White House issues “policy framework” to lobby for its space regulatory proposal

Faced with stiff opposition from industry and politicians from both parties in Congress to its regulatory proposal issued in mid-November, the White House yesterday released what it called a “policy framework” for implementing that proposal.

You can read this policy framework here [pdf]. It is filled with high-sounding claims about its goal is to encourage private development and reduce red tape, but in the end it only adds more government entities to the entire bureaucracy that regulates commercial space. From the framework itself:

The Secretaries of Commerce and Transportation will co-lead a Private Sector Space Activities Interagency Steering Group in consultation with the Chairperson of the Federal Communications Commission (FCC), comprising representation from the Departments of Defense, Energy, Homeland Security, Interior, and State, the National Aeronautics and Space Administration (NASA), the Office of the Director of National Intelligence, the Office of Science and Technology Policy, and any other Federal entities with expertise or equities pertaining to private sector novel space activities, including relevant stakeholders from the Executive Office of the President. The Steering Group serves as a coordinating body to ensure that the U.S. Government oversight system is prepared to meet U.S. priorities while taking into consideration the competitiveness of U.S. industry now and into the future.

One of the criticisms of the White House proposal from mid-November was that it would split regulation between Commerce and Transportation, thus increasing the complexity for commerical companies. This steering group is clearly an effort to answer those complaints, but based on this proposal, it simply adds one more bureaucratic layer to the mix, making things even more complicated.

The framework also calls for the expansion of the government’s regulatory footprint on several fronts, such as controlling orbital debris, and achieved through “expanding existing, or establish new, federal advisory committees to account for all expanded space authorities in furtherance of this Framework and related legislative proposals.”
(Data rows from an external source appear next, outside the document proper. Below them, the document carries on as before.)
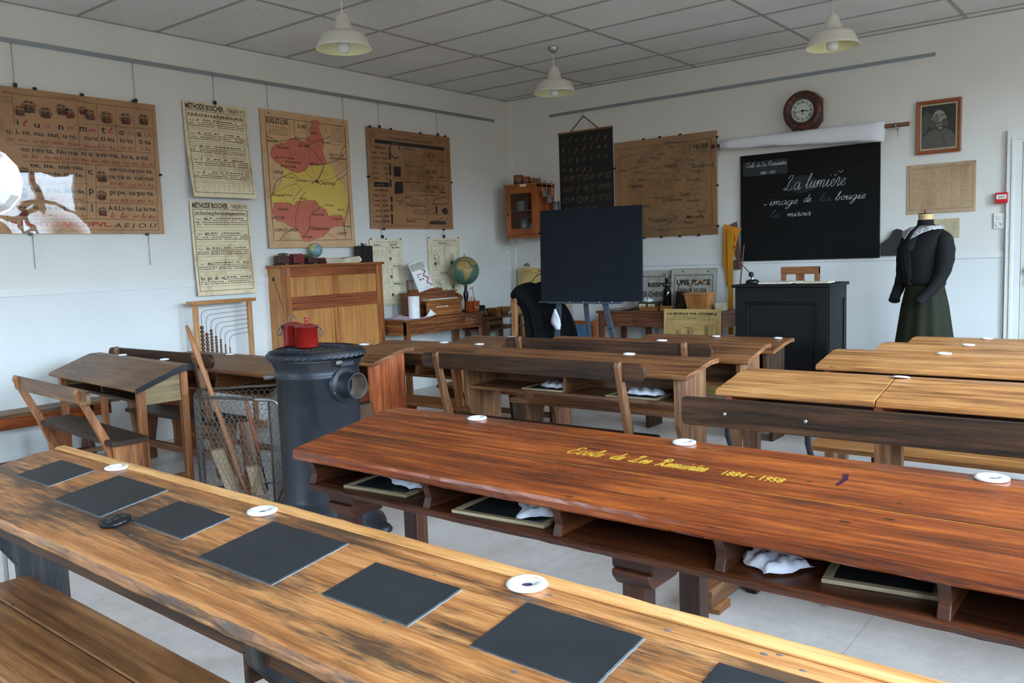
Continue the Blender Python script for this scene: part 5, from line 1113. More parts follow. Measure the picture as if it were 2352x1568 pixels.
# ---- benches
def pill(x0, x1, z0, z1, r=None):
    r = r or (z1-z0)/2; P = []
    for (cx, cz, a0) in ((x1-r, z0+r, -90), (x1-r, z1-r, 0), (x0+r, z1-r, 90), (x0+r, z0+r, 180)):
        for k in range(6): a = math.radians(a0+18*k); P.append((cx+r*math.cos(a), cz+r*math.sin(a)))
    return P
def bench(label, loc, L, seat, back, posts, mats, ang=BACK, rest_r=None, iron=False, seat_w=.24, legs=None, end='panel', nplank=1, lean=None, post_w=.035):
    """seat=(z, y_near, x0, x1) ; back=(z0, z1, y, x0, x1) ; posts=x positions"""
    t = thing('bench', label, 'bench', loc, ang, 'school benches with or without a backrest')
    zs, yn, sx0, sx1 = seat; w = seat_w/nplank
    for k in range(nplank):
        m = MB(); m.box(sx0, sx1, yn+k*w+.001, yn+(k+1)*w-.001, zs-.028, zs, mats[0], 0); part(m, 'seat', t, bevel=.007, seg=3)
    if back:
        z0, z1, yb, x0, x1 = back
        m = MB(); P = pill(x0, x1, z0, z1, rest_r); m.prism(P, 1, yb, yb+.022, mats[1], grain=0)
        part(m, 'backrest', t, bevel=.003)
        for x in posts:
            m = MB()
            if iron:
                m.tube([(x, yb+.024, z1-.03), (x, yb+.026, z0-.03), (x, yn+.02, zs-.05), (x, yn+.05, .02)], .011, M_BLACKPL, 8); m.lathe([(.008, 0), (.006, .004), (0, .005)], M_STEEL, 10, T=TR((x, yb, (z0+z1)/2), rx=PI/2)); part(m, 'bracket', t, 'dark iron bracket')
            else:
                a = (yb-.004, z1+.012); b = (yn+.02, zs-.03) if lean is None else lean; dy = b[0]-a[0]; dz = b[1]-a[1]
                f = (yn+.10, 0.) if lean is None else (b[0]+dy*(0-b[1])/dz*-1*-1 if dz else b[0], 0.)
                if lean is not None: f = (a[0]+dy*(a[1])/(a[1]-b[1]), 0.)
                pw = .022
                m.prism([(f[0]-.03, 0), (f[0]+.03, 0), (b[0]+pw*1.2, b[1]), (a[0]+.012, a[1]-.02), (a[0], a[1]), (a[0]-.014, a[1]-.005), (a[0]-.022, a[1]-.03), (b[0]-pw, b[1])], 0, x-post_w/2, x+post_w/2, mats[2], grain=2); part(m, 'post', t, bevel=.006, seg=3)
    for x in (legs if legs is not None else (posts or (sx0+.15, sx1-.15))):
        m = MB()
        if end == 'panel': m.prism([(yn+.07, 0), (yn+seat_w-.05, 0), (yn+seat_w-.055, zs*.35), (yn+seat_w-.03, zs*.7), (yn+seat_w-.01, zs-.028), (yn+.03, zs-.028)], 0, x-.014, x+.014, mats[2], grain=2)
        else: m.box(x-.02, x+.02, yn+.03, yn+seat_w-.03, 0, zs-.028, mats[2], 2)
        part(m, 'leg', t, bevel=.004)
    m = MB(); lx = sorted(legs if legs is not None else (posts or (sx0+.15, sx1-.15))); m.box(lx[0], lx[-1], yn+seat_w/2-.015, yn+seat_w/2+.015, .10, .15, mats[2], 0); part(m, 'stretcher', t, bevel=.003)
    return t
DKM = (W_DK, W_DK, W_MD)
bench('bench with a long dark round-ended backrest in the middle, behind the red desk', (-4.40, -2.74, 0), 1.5, (.42, .0, .0, 1.46), (.712, .802, -.012, 0, 1.485), (.125, 1.345), DKM, lean=(.065, .46), seat_w=.19)
bench('second dark round-ended backrest bench of the middle column', (-3.68, -2.80, 0), 1.5, (.42, .0, .0, 1.42), (.75, .825, -.012, 0, 1.44), (.12, 1.28), (W_M, W_DK, W_MD), lean=(.06, .47))
bench('backless slatted bench seat under the first honey desk, at the right', (-4.015, -4.865, 0), 1.9, (.405, 0, 0, 1.9), None, (), (W_R, W_R, W_DK), seat_w=.27, nplank=3, legs=(.3, 1.5))
rb_ = bench('bench with a broad dark plank backrest bolted on iron brackets, at the right', (-4.96, -4.79, 0), 2.0, (.40, .02, .12, 1.95), (.698, .802, -.185, 0, 1.95), (.17, .46, 1.6), (W_R, W_DK, W_DK), rest_r=.018, iron=True, end='leg', legs=(.17, 1.5))
m = MB(); m.box(.05, .14, -.24, .22, .03, .10, W_MD, 1); part(m, 'foot', rb_, bevel=.008); m = MB(); m.box(.04, .15, -.20, -.10, 0, .03, W_R, 0); part(m, 'wedge', rb_, 'pale wooden wedge', .002)
bench('small bench with a blunt orange-brown end between the stove and the middle desks', (-4.02, -1.95, 0), .9, (.40, .02, 0, .82), (.655, .73, -.01, 0, .76), (.10, .70), (W_ORG, W_DK, W_ORG), rest_r=.015, lean=(.03, .43))
bench('bench whose dark backrest shows behind the small two-seat desk on the left', (-5.075, -.36, 0), 1.3, (.385, .02, .1, 1.2), (.725, .812, -.01, 0, 1.27), (.14, 1.10), DKM, lean=(.05, .42))
bench('low bench in front of the second brown desk, seen between the desk panels', (-3.27, -1.75, 0), .9, (.38, .02, 0, .8), None, (), (W_M, W_M, W_DK), legs=(.1, .7))
A3 = math.atan2(-1.37, -.126)
bench('bench with a brown backrest at the far left, in front of the two-seat desk', (-5.76, -.74, 0), 1.16, (.455, .0, .02, 1.17), (.655, .735, -.10, .02, 1.16), (.09, 1.06), (W_DK, W_L1, W_ORG), ang=A3, seat_w=.20, rest_r=.035, lean=(.005, .46), legs=(.08, 1.10), post_w=.03)
# ---- two-seat desk on the left
L1L = 1.375
t = thing('school_desk', 'small two-seat sloping oak desk with a grey side board on the left', 'desk', (-5.15, -.385, 0), A3, 'old wooden school desks')
part(top(L1L, .785, .683, .345, .075, W_L1, nb=1, th=.022), 'desktop', t, bevel=.003)
m = MB(); m.prism([(-.35, .655), (-.075, .755), (.004, .755), (.004, .789), (-.075, .789), (-.35, .686)], 0, L1L, L1L+.006, W_EDGE, grain=1); part(m, 'edge_strip', t, 'black painted edge', .002)
for x in (.07, L1L-.03-.07):
    for y, zt in ((-.29, .672), (-.04, .755)):
        m = MB(); s = .022; b_ = .016
        m.prism([(y-s*(1), zt), (y+s, zt), (y+b_, 0), (y-b_, 0)][::-1], 0, x-.0, x+.045, W_ORG, grain=2); part(m, 'leg', t, bevel=.003)
    m = MB(); m.prism([(-.27, .578), (-.055, .578), (-.055, .76), (-.075, .76), (-.27, .675)], 0, x+.008, x+.03, W_L1S, grain=1); part(m, 'side_panel', t, 'greyish side board', .002)
    m = MB(); m.box(x+.01, x+.03, -.28, -.05, .12, .15, W_MD, 1); part(m, 'rail', t, bevel=.003)
m = MB(); m.box(.1, L1L-.1, -.29, -.05, .585, .60, W_DK, 0); m.box(.1, L1L-.1, -.055, -.04, .585, .755, W_DK, 0); part(m, 'shelf', t)
m = MB(); m.prism([(-.27, .60), (-.06, .60), (-.06, .75), (-.27, .66)], 0, L1L/2-.008, L1L/2+.008, W_DK, grain=1); part(m, 'divider', t)
inkwell((-5.205, -.79, .7855), 'left inkwell of the small two-seat desk', r=.027); inkwell((-5.23, -1.35, .7855), 'right inkwell of the small two-seat desk', r=.027)

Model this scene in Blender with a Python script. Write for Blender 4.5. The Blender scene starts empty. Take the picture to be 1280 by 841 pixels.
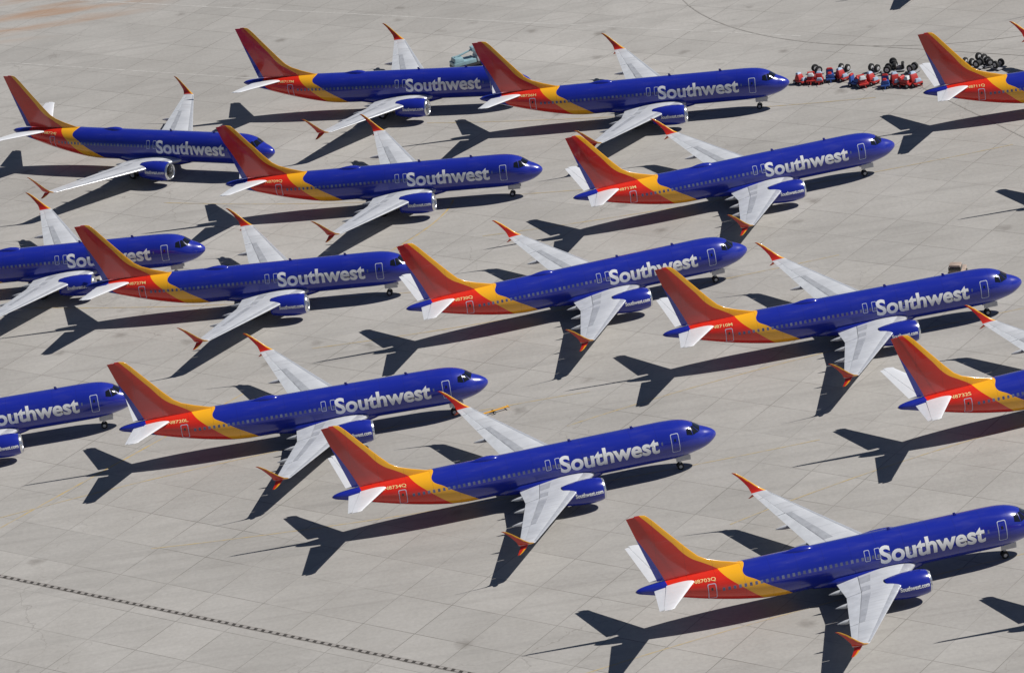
import bpy, bmesh, math, random
from mathutils import Vector, Matrix
random.seed(7)
scene=bpy.context.scene
col=scene.collection
scene.view_settings.view_transform='Standard'
try: scene.view_settings.look='None'
except Exception: pass
scene.view_settings.exposure=0
rad=math.radians

# ------------------------------------------------------------ node helpers
class NT:
    def __init__(s,mat):
        s.t=mat.node_tree; s.n=s.t.nodes; s.l=s.t.links
    def new(s,ty,**kw):
        n=s.n.new(ty)
        for k,v in kw.items(): setattr(n,k,v)
        return n
    def put(s,sock,v):
        if isinstance(v,(int,float)): sock.default_value=v
        elif isinstance(v,(tuple,list)):
            sock.default_value=tuple(v) if len(v)!=3 or len(sock.default_value)==3 else (*v,1)
        else: s.l.new(v,sock)
    def math(s,op,a,b=None,c=None,clamp=False):
        n=s.new('ShaderNodeMath',operation=op,use_clamp=clamp)
        s.put(n.inputs[0],a)
        if b is not None: s.put(n.inputs[1],b)
        if c is not None: s.put(n.inputs[2],c)
        return n.outputs[0]
    def mix(s,f,a,b,blend='MIX'):
        n=s.new('ShaderNodeMix',data_type='RGBA',blend_type=blend)
        s.put(n.inputs[0],f); s.put(n.inputs[6],a); s.put(n.inputs[7],b)
        return n.outputs[2]
    def noise(s,vec,scale,detail=4,rough=.55,dist=0):
        n=s.new('ShaderNodeTexNoise')
        s.put(n.inputs['Vector'],vec); n.inputs['Scale'].default_value=scale
        n.inputs['Detail'].default_value=detail; n.inputs['Roughness'].default_value=rough
        n.inputs['Distortion'].default_value=dist
        return n.outputs[0]
    def ramp(s,v,a,b,c=0.,d=1.):
        n=s.new('ShaderNodeMapRange'); s.put(n.inputs[0],v)
        for i,q in enumerate((a,b,c,d)): n.inputs[i+1].default_value=q
        n.clamp=True
        return n.outputs[0]
    def mapping(s,vec,rot=0,scale=(1,1,1),loc=(0,0,0)):
        n=s.new('ShaderNodeMapping'); s.put(n.inputs[0],vec)
        n.inputs['Rotation'].default_value=(0,0,rot); n.inputs['Scale'].default_value=scale
        n.inputs['Location'].default_value=loc
        return n.outputs[0]

def new_mat(name,rough=.5,metal=0,base=(.5,.5,.5),coat=0):
    m=bpy.data.materials.new(name); m.use_nodes=True
    b=m.node_tree.nodes['Principled BSDF']
    b.inputs['Base Color'].default_value=(*base,1); b.inputs['Roughness'].default_value=rough
    b.inputs['Metallic'].default_value=metal
    if coat: b.inputs['Coat Weight'].default_value=coat; b.inputs['Coat Roughness'].default_value=.06
    return m,b,NT(m)

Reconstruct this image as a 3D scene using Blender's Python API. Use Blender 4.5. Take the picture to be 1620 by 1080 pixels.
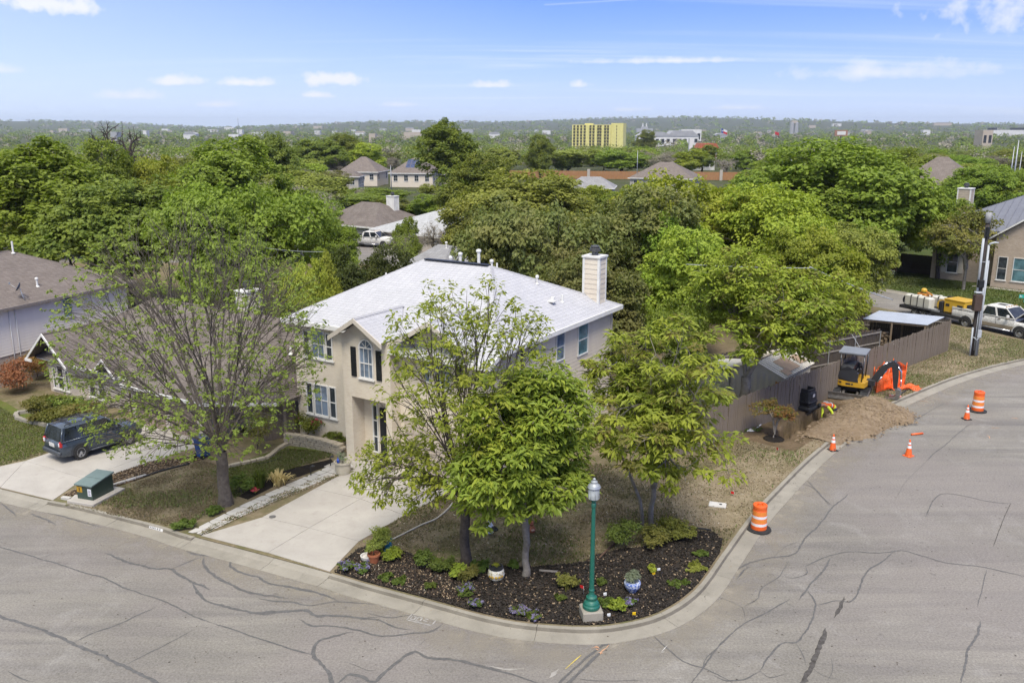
import bpy, bmesh, math, random
import numpy as np
from mathutils import Vector, Matrix
from mathutils.geometry import tessellate_polygon
R=math.radians
scene=bpy.context.scene
for o in list(bpy.data.objects): bpy.data.objects.remove(o)
COL=scene.collection
# ------------------------------------------------------------------ camera
F=1380.0; H=14.5; HOR=200.0
PITCH=math.atan((540-HOR)/F); CP,SP=math.cos(PITCH),math.sin(PITCH)
cam=bpy.data.objects.new('camera',bpy.data.cameras.new('camera')); COL.objects.link(cam)
cam.location=(0,0,H); cam.rotation_euler=(math.pi/2-PITCH,0,0)
cam.data.sensor_width=36.0; cam.data.lens=36.0*F/1620.0
cam.data.clip_start=.2; cam.data.clip_end=40000
scene.camera=cam
# ------------------------------------------------------------------ world + sun
SUN_AZ,SUN_EL=-182.0,58.0     # azimuth clockwise from +Y (view direction), elevation
sunL=bpy.data.lights.new('sun','SUN'); sunL.energy=1.7; sunL.angle=R(22); sunL.color=(1,.94,.84)
sun=bpy.data.objects.new('sun',sunL); COL.objects.link(sun)
sd=Vector((math.sin(R(SUN_AZ))*math.cos(R(SUN_EL)),math.cos(R(SUN_AZ))*math.cos(R(SUN_EL)),math.sin(R(SUN_EL))))
sun.rotation_euler=sd.to_track_quat('Z','Y').to_euler()
sun.location=(0,0,60)
world=bpy.data.worlds.new('World'); scene.world=world; world.use_nodes=True
def build_world():
    nt=world.node_tree; N=nt.nodes; L=nt.links; N.clear()
    def nd(t,**k):
        n=N.new(t)
        for a,b in k.items(): setattr(n,a,b)
        return n
    def val(x,sock):
        if hasattr(x,'is_output'): L.new(x,sock)
        else: sock.default_value=x
    def m(op,a,b=0.0,c=0.0,clamp=False):
        n=nd('ShaderNodeMath',operation=op,use_clamp=clamp); val(a,n.inputs[0]); val(b,n.inputs[1]); val(c,n.inputs[2]); return n.outputs[0]
    def mix(f,a,b):
        n=nd('ShaderNodeMix',data_type='RGBA'); val(f,n.inputs['Factor'])
        for x,s in ((a,n.inputs['A']),(b,n.inputs['B'])):
            if hasattr(x,'is_output'): L.new(x,s)
            else: s.default_value=(*x,1)
        return n.outputs['Result']
    sky=nd('ShaderNodeTexSky',sky_type='NISHITA',sun_disc=False,sun_elevation=R(SUN_EL),sun_rotation=R(SUN_AZ),altitude=150,air_density=1.0,dust_density=.6,ozone_density=1.6)
    tc=nd('ShaderNodeTexCoord'); sp=nd('ShaderNodeSeparateXYZ'); L.new(tc.outputs['Generated'],sp.inputs[0])
    x,y,z=sp.outputs
    el=m('MULTIPLY',m('ARCSINE',z),180/math.pi)
    az=m('MULTIPLY',m('ARCTAN2',x,y),180/math.pi)
    # thin high haze: whiter to the horizon and towards the left
    v1=m('SUBTRACT',1,m('DIVIDE',el,11.0),clamp=True)
    v1=m('MULTIPLY',m('POWER',v1,2.1),.86)
    sx=m('ADD',m('MULTIPLY',x,sd.x),m('ADD',m('MULTIPLY',y,sd.y),m('MULTIPLY',z,sd.z)))
    v2=m('MULTIPLY',m('POWER',m('DIVIDE',m('SUBTRACT',3,az),66,clamp=True),1.1),.95,clamp=True)
    v3=m('MULTIPLY',m('DIVIDE',m('SUBTRACT',el,16),35,clamp=True),.85)  # white veil overhead, out of view, added to lift the fill light
    veil=m('ADD',v1,m('MULTIPLY',m('SUBTRACT',1,v1),v2),clamp=True)
    base=nd('ShaderNodeMix',data_type='RGBA',blend_type='MULTIPLY'); base.inputs['Factor'].default_value=1
    L.new(sky.outputs[0],base.inputs['A']); base.inputs['B'].default_value=(.29,.45,1.22,1)
    col=mix(veil,base.outputs['Result'],(5.2,6.0,7.3))
    col=mix(v3,col,(7.0,7.4,8.0))
    # cirrus streaks on a high plane
    dz=m('ADD',m('MAXIMUM',z,0),.06)
    cx=nd('ShaderNodeCombineXYZ'); L.new(m('DIVIDE',x,dz),cx.inputs[0]); L.new(m('DIVIDE',y,dz),cx.inputs[1])
    mp=nd('ShaderNodeMapping'); L.new(cx.outputs[0],mp.inputs[0]); mp.inputs['Rotation'].default_value=(0,0,R(14)); mp.inputs['Scale'].default_value=(.11,.75,1)
    nz=nd('ShaderNodeTexNoise'); L.new(mp.outputs[0],nz.inputs['Vector']); nz.inputs['Scale'].default_value=1.1; nz.inputs['Detail'].default_value=9; nz.inputs['Roughness'].default_value=.62; nz.inputs['Distortion'].default_value=.6
    ci=nd('ShaderNodeMapRange',interpolation_type='SMOOTHSTEP'); L.new(nz.outputs[0],ci.inputs[0]); ci.inputs[1].default_value=.5; ci.inputs[2].default_value=.78; ci.inputs[4].default_value=.75
    side=m('ADD',.45,m('MULTIPLY',m('ADD',az,20),.028),clamp=True)
    col=mix(m('MULTIPLY',ci.outputs[0],side),col,(5.4,5.8,6.4))
    # contrail: long thin line
    cl=m('SUBTRACT',el,m('ADD',7.15,m('MULTIPLY',az,.045)))
    ct=m('SUBTRACT',1,m('DIVIDE',m('ABSOLUTE',cl),.07),clamp=True)
    ct=m('MULTIPLY',ct,m('MULTIPLY',m('GREATER_THAN',az,2.0),m('LESS_THAN',az,13.0)))
    col=mix(m('MULTIPLY',ct,.3),col,(5.6,5.9,6.4))
    # cumulus puffs (azimuth, elevation, half width, half height) in degrees
    n2=nd('ShaderNodeTexNoise'); L.new(tc.outputs['Generated'],n2.inputs['Vector']); n2.inputs['Scale'].default_value=44; n2.inputs['Detail'].default_value=7; n2.inputs['Roughness'].default_value=.62
    nn=m('MULTIPLY',m('SUBTRACT',n2.outputs[0],.5),2.6)
    tot=None
    for a0,e0,wa,we,amp in ((-26.6,6.5,3.4,1.0,.95),(-20.3,2.55,1.6,.42,.8),(-16.4,2.55,2.2,.42,.9),(-11.2,2.75,2.3,.62,1),(-12.3,1.85,1.2,.26,.8),(-1.3,2.5,1.5,.3,.75),(-22.5,1.7,2.2,.4,.5),(-18.0,1.25,2.0,.25,.45),(4.0,2.5,1.0,.3,.6),(-30,3.0,2.4,.35,.35),(-23,8.2,1.0,.25,.4),(7.5,1.0,1.4,.2,.5),(14,1.1,1.8,.22,.45),(-7,1.3,1.6,.2,.4),(22,3.0,6,.8,.4),(10,3.9,6,.25,.5),(-17.3,7.9,.9,.4,.5),(-35,5,4,1,.4),(33,6,8,2.4,.6)):
        da=m('DIVIDE',m('SUBTRACT',az,a0),wa); de=m('DIVIDE',m('SUBTRACT',el,e0),we)
        # flat base: squash the lower half
        de=m('MULTIPLY',de,m('ADD',1.0,m('MULTIPLY',m('LESS_THAN',de,0),.9)))
        d=m('SQRT',m('ADD',m('MULTIPLY',da,da),m('MULTIPLY',de,de)))
        k=m('MULTIPLY',m('SUBTRACT',m('ADD',1.0,m('MULTIPLY',nn,1.15)),d),amp*1.6,clamp=True)
        tot=k if tot is None else m('MAXIMUM',tot,k)
    tot=m('POWER',tot,.8)
    col=mix(m('MULTIPLY',tot,.85),col,(6.1,6.1,6.3))
    bg=nd('ShaderNodeBackground'); L.new(col,bg.inputs[0]); bg.inputs[1].default_value=.062
    out=nd('ShaderNodeOutputWorld'); L.new(bg.outputs[0],out.inputs[0])
build_world()
vs=scene.view_settings; scene.display_settings.display_device='sRGB'
vs.view_transform='Standard'; vs.look='None'; vs.gamma=1.0; vs.use_curve_mapping=False; vs.exposure=1.44
cy=scene.cycles
cy.use_denoising=True
try: cy.denoiser='OPENIMAGEDENOISE'; cy.denoising_input_passes='RGB_ALBEDO_NORMAL'
except Exception: pass
cy.max_bounces=6; cy.diffuse_bounces=3; cy.glossy_bounces=2; cy.transmission_bounces=4; cy.transparent_max_bounces=8; cy.volume_bounces=0
cy.use_adaptive_sampling=True; cy.adaptive_threshold=.015
cy.caustics_reflective=False; cy.caustics_refractive=False; cy.sample_clamp_indirect=4

# ------------------------------------------------------------------ picture <-> place
def ray(x,y):
    a=(x-810)/F; b=-(y-540)/F
    return Vector((a,CP+b*SP,-SP+b*CP))
def G(x,y,z=0.0):
    d=ray(x,y); t=(z-H)/d.z
    return Vector((d.x*t,d.y*t,z))
def atY(x,y,Y):
    d=ray(x,y); t=Y/d.y
    return Vector((d.x*t,Y,H+d.z*t))
def mpp(Y,z=4): return (Y*CP+(H-z)*SP)/F     # metres per photo pixel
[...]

From the viewpoint of freedom, this entire proposal reads like a zombie end-of-the-world horror film, with bureaucratic zombies appearing endlessly from all directions, aimed at consuming any independent private company as quickly and as thoroughly as possible.

The original commercial space act proposal from Congress, that the Biden administration (and most Democrats) oppose but carries the endorsement of the private commercial space industry, was passed by its House committee, but still needs to be voted on by the full House, as well as the Senate. Because it remains in limbo, the White House has issued this framework, in the hope it can give its side the ammunition needed to defeat that bill and replace it with the White House’s.